You’ve heard the old saying that fear and greed rule the markets. Well, it’s been mostly fear over the last five years. Desperate for a safe place to put their money, investors have pumped more than a trillion dollars into bonds since 2009. But things may be turning around. This week the research firm TrimTabs said that in January, $77.4 billion flowed out of bonds and into stock funds — that’s more than in any month since February 2000. That’s got people worrying about the bond market, and the possible bursting of a bond bubble. Before you get all fearful again, you should probably hear what Chris Farrell has to say. He’s the Senior Economics correspondent at Marketplace.
“The way I like to think about it, we’re at an inflection point. Stock market, Standard & Poor’s 500 is up 120 percent, more than 120 percent, since its low of 2009. So far this year, it’s up more than 5 percent. There’s individual investors,” says Farrell. “So we seem to be at one of those turning points where people are going to shift attention away from bonds and towards stocks.”
A bond explainer by Paddy Hirsch
What is a bond? A bond is essentially a loan. If a company needs to borrow really big money, it can either ask a bank for the cash, or it could appeal to bond investors, collectively called the bond market. Either way, the company gets the cash and the lender or lenders get a written agreement.
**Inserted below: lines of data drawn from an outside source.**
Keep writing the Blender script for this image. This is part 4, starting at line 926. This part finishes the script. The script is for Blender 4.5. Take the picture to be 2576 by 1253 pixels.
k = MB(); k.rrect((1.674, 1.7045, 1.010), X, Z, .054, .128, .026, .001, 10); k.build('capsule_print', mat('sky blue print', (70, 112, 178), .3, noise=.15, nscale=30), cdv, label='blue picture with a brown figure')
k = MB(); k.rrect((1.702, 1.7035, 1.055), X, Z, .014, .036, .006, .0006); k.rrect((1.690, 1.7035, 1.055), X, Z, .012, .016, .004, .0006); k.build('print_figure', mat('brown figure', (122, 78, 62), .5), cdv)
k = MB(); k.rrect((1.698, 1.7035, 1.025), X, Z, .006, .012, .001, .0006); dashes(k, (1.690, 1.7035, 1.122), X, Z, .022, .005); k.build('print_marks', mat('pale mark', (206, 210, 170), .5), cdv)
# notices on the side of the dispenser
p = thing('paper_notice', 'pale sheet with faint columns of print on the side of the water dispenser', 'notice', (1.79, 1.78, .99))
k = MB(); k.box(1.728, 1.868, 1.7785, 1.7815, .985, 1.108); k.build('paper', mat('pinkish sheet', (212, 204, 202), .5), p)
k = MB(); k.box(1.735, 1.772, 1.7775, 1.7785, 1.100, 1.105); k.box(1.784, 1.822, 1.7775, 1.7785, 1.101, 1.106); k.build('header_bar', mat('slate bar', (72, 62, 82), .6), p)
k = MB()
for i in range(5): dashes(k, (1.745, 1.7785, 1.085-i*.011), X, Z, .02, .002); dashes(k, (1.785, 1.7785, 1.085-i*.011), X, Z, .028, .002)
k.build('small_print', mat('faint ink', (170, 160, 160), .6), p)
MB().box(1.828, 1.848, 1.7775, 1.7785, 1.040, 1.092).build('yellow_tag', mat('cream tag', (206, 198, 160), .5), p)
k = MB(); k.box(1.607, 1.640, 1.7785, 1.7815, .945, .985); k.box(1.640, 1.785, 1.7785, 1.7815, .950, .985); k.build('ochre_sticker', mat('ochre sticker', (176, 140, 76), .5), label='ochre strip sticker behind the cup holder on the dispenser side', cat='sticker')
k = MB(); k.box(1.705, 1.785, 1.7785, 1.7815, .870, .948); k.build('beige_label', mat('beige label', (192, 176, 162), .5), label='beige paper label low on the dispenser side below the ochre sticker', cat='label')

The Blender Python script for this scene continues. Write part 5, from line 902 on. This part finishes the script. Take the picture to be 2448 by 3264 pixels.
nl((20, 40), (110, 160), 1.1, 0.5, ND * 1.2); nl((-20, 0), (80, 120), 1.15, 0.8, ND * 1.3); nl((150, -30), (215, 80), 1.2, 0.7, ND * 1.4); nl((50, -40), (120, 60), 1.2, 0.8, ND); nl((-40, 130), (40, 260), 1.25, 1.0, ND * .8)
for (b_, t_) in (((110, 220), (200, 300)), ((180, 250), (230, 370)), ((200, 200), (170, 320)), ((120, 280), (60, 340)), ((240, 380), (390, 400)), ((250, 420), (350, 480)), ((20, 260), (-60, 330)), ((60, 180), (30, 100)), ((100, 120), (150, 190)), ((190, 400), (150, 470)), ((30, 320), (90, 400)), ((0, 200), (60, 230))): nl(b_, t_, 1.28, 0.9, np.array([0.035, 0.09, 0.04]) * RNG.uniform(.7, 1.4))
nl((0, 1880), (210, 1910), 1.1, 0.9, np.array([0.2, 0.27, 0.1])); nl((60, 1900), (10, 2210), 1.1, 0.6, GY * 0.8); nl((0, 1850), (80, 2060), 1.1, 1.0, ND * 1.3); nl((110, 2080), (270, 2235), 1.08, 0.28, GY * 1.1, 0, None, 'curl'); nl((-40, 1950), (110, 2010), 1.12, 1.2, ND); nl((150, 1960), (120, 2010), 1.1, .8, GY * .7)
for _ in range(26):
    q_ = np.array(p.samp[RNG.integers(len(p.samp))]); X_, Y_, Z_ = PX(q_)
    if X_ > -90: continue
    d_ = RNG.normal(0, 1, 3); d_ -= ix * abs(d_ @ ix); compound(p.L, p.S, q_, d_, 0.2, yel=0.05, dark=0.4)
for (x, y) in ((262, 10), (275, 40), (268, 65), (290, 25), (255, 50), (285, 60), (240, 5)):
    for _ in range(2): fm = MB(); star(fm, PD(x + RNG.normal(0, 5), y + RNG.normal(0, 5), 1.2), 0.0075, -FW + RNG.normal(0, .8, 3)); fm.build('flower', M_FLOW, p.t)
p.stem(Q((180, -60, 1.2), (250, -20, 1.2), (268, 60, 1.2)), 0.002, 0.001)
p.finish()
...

Depending on who the lender is, that piece of paper is called a loan agreement or a bond. But it has the same basic information: it says Company X owes the bearer a certain amount of money (the principle); that the money must be paid back by a certain date (the term); and until then Company X has to pay a certain amount of money to the bearer each month (the interest rate).
It used to be that the biggest distinction between a loan and a bond was that a bond could be traded back and forth after the money was lent out, whereas a loan was held by the bank until it matured. Today, however, loans are also sliced up into little bits and traded between banks and institutions, just like bonds. And the process of arranging bond financing looks a lot like arranging a loan these days: in both cases, the borrowing company has to travel up and down the country on a so-called road show, meeting banks and investors in order to determine how much it can borrow, and how much interest it’ll have to pay.
Paddy Hirsch is Senior Producer of personal finance at Marketplace, and author of the explainer, “Man vs Markets.”
Farrell says we’re entering a new zone of fear because if interst rates start rising, the conversation will shift to what the Fed will do. If people start selling bonds because of an inflection to sell stock, what impact will that have on bond owners?
“So you and I are on seesaw. You’re bond prices, I’m bond yields, the interest rate. As the interest rates go up, you go down. It’s just a mathematical relationship. So the higher interest rates go, the lower bond prices go,” says Farrell. “It means losses for people who own bonds.”